2) Use a simple filter for your inbox:  If sender is NOT already-known (in address book, or in previous recipients), file in a New-Contacts folder.  This leaves your inbox clean of spam, without worrying what the spam actually looks like.  A quick scan through the New-Contacts folder can reveal new contacts and spam.  Additional rules to identify specific problem spam (and send to a Spam folder) can also be applied.  New contacts can be either replied to (so they become "previous recipients"), or added to your address book.

3) Use a variation of (2) for company-wide filtering:
    a) Don't accept email for unknown addresses.  This forces the outside server to create any bounce messages, and if that server is a spammer, the spam disappears.
    b) Depending on the company needs, either don't accept email from unknown addresses, or limit what a previously-unknown address can do.  Use your logs to populate a "previous recipients" database, a "known-good-sender" database, and a "known-bad-sender" database.  The known-bad senders get rejected, the known-good senders get very relaxed thresholds (can send more mail per second, etc), the previous-recipients get somewhat relaxed thresholds, and everyone else gets restrictive thresholds (only 1 message per minute, for instance).  Adjust to taste.

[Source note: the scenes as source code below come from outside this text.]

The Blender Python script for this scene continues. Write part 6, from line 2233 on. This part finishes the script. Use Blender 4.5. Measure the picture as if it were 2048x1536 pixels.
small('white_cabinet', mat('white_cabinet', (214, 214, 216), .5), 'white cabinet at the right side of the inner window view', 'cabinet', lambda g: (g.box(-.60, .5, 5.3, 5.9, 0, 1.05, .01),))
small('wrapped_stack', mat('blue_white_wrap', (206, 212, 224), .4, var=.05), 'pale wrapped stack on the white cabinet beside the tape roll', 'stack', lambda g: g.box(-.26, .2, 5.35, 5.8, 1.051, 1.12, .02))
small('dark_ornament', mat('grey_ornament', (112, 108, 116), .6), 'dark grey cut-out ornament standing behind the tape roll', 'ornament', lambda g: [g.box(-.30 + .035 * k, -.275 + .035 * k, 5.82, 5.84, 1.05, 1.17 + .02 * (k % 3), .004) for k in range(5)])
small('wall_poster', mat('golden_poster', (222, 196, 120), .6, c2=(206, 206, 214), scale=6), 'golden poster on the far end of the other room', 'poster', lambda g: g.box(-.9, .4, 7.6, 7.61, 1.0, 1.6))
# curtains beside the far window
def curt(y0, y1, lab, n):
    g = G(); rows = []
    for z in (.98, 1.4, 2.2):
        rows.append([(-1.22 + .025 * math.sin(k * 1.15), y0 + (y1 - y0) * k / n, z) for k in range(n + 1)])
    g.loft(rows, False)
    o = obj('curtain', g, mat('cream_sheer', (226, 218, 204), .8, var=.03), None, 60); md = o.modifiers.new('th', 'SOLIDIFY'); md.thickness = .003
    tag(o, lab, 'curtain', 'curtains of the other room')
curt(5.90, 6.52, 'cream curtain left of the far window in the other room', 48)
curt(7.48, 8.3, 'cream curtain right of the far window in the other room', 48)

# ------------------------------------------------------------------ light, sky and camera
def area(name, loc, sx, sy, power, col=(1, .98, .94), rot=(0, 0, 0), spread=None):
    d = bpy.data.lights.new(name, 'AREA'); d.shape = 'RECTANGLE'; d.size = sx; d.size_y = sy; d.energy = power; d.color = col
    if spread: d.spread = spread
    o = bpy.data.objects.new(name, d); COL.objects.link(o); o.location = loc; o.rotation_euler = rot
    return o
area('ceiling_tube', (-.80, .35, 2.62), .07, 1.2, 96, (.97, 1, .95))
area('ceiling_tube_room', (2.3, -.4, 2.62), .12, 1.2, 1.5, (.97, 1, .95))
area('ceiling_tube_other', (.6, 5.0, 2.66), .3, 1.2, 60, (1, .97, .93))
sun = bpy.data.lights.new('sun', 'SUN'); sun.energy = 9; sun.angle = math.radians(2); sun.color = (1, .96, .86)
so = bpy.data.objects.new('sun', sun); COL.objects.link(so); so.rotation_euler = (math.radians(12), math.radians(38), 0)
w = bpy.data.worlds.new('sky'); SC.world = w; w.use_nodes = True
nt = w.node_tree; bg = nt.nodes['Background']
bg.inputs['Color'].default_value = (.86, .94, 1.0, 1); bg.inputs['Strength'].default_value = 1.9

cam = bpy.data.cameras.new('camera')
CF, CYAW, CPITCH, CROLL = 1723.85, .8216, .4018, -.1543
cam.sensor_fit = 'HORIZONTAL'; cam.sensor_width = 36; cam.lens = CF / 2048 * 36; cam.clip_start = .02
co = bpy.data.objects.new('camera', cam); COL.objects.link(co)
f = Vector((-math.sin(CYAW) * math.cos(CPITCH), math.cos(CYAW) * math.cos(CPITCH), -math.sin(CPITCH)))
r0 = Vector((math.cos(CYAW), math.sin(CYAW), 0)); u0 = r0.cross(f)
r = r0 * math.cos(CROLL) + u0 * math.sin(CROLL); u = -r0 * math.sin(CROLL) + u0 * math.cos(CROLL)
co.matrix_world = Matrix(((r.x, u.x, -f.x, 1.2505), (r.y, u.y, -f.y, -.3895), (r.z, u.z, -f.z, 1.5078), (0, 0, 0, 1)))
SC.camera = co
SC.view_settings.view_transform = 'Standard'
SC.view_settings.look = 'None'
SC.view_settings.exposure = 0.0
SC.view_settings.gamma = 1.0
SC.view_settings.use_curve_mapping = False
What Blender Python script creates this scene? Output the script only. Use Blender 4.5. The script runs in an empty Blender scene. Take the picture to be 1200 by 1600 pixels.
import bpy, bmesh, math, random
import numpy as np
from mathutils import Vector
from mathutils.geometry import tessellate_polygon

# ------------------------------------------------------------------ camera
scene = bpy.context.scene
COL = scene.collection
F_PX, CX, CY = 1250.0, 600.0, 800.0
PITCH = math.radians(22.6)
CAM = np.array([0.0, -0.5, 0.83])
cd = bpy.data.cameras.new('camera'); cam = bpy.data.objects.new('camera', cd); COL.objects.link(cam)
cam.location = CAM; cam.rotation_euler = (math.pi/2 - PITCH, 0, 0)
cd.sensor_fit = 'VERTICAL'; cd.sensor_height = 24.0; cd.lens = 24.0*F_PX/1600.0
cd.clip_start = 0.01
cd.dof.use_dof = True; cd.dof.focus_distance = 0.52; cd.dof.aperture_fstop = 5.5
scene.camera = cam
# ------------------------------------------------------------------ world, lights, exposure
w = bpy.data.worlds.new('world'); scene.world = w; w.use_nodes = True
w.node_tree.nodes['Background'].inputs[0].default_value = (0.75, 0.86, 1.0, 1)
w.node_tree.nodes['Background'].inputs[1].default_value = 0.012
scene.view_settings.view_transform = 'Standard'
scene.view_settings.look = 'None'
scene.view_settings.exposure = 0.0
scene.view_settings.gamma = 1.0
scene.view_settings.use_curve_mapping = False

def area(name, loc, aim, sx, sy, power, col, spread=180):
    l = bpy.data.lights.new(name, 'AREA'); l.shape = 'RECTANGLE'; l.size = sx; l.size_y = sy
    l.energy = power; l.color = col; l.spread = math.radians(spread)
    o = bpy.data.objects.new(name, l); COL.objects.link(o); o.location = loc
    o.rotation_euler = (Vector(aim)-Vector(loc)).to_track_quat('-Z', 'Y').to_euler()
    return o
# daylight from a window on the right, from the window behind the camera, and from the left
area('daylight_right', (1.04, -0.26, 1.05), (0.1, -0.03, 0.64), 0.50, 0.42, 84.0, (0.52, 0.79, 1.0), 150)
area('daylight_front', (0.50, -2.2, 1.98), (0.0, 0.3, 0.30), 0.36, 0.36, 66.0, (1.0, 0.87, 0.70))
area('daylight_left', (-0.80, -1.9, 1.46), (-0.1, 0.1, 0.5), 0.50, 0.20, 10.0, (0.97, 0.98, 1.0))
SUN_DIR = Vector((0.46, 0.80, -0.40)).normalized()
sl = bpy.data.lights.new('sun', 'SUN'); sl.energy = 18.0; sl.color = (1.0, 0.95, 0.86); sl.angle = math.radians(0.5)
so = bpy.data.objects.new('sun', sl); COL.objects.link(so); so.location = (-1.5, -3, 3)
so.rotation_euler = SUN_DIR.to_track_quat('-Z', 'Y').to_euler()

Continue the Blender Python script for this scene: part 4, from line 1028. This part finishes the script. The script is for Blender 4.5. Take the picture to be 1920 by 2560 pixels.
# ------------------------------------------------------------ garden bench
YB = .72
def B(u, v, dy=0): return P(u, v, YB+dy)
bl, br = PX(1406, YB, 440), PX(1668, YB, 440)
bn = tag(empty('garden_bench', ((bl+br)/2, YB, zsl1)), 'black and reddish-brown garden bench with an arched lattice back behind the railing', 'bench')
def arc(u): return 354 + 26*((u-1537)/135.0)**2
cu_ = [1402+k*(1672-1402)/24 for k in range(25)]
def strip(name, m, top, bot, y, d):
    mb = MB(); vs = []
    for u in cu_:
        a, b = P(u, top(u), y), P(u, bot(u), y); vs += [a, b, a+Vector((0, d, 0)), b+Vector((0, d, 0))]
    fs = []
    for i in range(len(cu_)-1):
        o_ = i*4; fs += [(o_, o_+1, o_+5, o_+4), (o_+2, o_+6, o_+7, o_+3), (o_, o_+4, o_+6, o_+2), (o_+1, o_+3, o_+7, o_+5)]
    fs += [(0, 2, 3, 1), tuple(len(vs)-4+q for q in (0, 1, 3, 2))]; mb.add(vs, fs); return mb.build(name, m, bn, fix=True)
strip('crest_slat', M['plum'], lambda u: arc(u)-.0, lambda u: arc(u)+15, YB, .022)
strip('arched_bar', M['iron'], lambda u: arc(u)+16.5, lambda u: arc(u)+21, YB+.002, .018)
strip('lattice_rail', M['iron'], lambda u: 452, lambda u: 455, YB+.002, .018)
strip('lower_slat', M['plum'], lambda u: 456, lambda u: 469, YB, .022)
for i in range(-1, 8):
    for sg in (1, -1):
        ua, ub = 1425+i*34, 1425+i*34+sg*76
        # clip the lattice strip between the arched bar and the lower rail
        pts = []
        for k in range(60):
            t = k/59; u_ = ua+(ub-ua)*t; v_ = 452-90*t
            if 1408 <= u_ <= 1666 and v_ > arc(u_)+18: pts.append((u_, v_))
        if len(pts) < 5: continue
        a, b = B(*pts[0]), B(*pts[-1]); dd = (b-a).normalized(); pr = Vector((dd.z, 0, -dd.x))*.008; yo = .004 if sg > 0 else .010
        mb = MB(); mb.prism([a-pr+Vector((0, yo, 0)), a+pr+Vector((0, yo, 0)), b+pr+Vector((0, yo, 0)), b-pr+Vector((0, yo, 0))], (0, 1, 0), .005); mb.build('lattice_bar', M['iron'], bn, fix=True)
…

4) Do as much filtering based upon "protocol" as possible (as opposed to filtering based upon message content).  Spammers change message content constantly.  Spammers cannot do their jobs unless they send lots of copies of the same message really quickly.  This generally means multiple recipients per message, and multiple short messages per connection.  This also means there is likely to be a greater than 1% rate of bad addresses, as spammers' lists are not generally perfect.

5) Encourage TLS and DKIM use.  Spammers tend to use botnets, which are unlikely to use TLS or various encryption/signing methods.